The continued push towards flatter management structures is reflected in the egalitarian nature of today’s floor plans. “The old traditional hierarchies are breaking down, leading to behavioural changes which allow the workplace to change,” says Tilney.

“A work environment that incorporates… an egalitarian floor plan was a prerequisite of the design brief,” says Gardner at EA Europe. And at Another.com Nowicka Stern was briefed to create a space with no hierarchy whatsoever.

However, the pure open-plan concept, so favoured in recent years, is being rethought. “There is a big concern that open-plan doesn’t work – it’s noisy, it distracts employees and it’s anonymous,” says Tilney.

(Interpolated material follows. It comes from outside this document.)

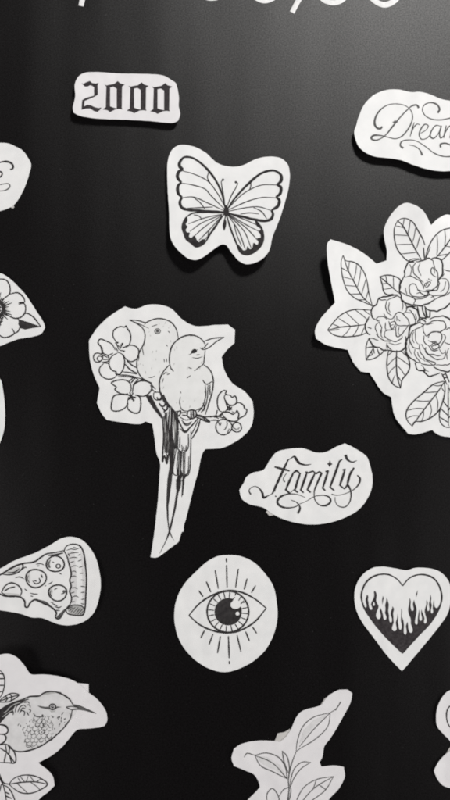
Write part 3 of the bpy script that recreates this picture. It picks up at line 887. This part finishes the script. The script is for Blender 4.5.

“People require some privacy,” adds Found. So the consultancy designed small workstations for 24-hour on-line financial news provider GlobalNet Financial.com. The 560m2 office in London’s Glasshouse Street features glass walls between the desks. The height of these walls is actually being increased, to reduce the distraction and noise from phone-bound consultants.

Hot-desking has its own disadvantages and is seen as counter-productive to the efforts of creating a friendlier working environment. “It takes away a very secure symbol for people,” says Tilney, “and that is a sense of belonging.” At the end of the day, staff still want their own wall to pin things up on.

The continued advances of technology are not just affecting so-called hi-tech companies, and mean that it is impossible to predict how any office space will work, even in the near future. “We are blue sky thinking every day,” says Tilney. Clients are after flexibility – with walls and furniture that can easily be reconfigured. “But flexibility costs money and is a management nightmare,” she adds.

In the meantime, designers are vicariously benefiting from the current economic boom in another way. Barber Osgerby Associates has been working with digital media consultancy Razorfish for two years on its Smithfield building in central London, but every space designed is already full to bursting before work begins on-site. Back to the drawing board, then.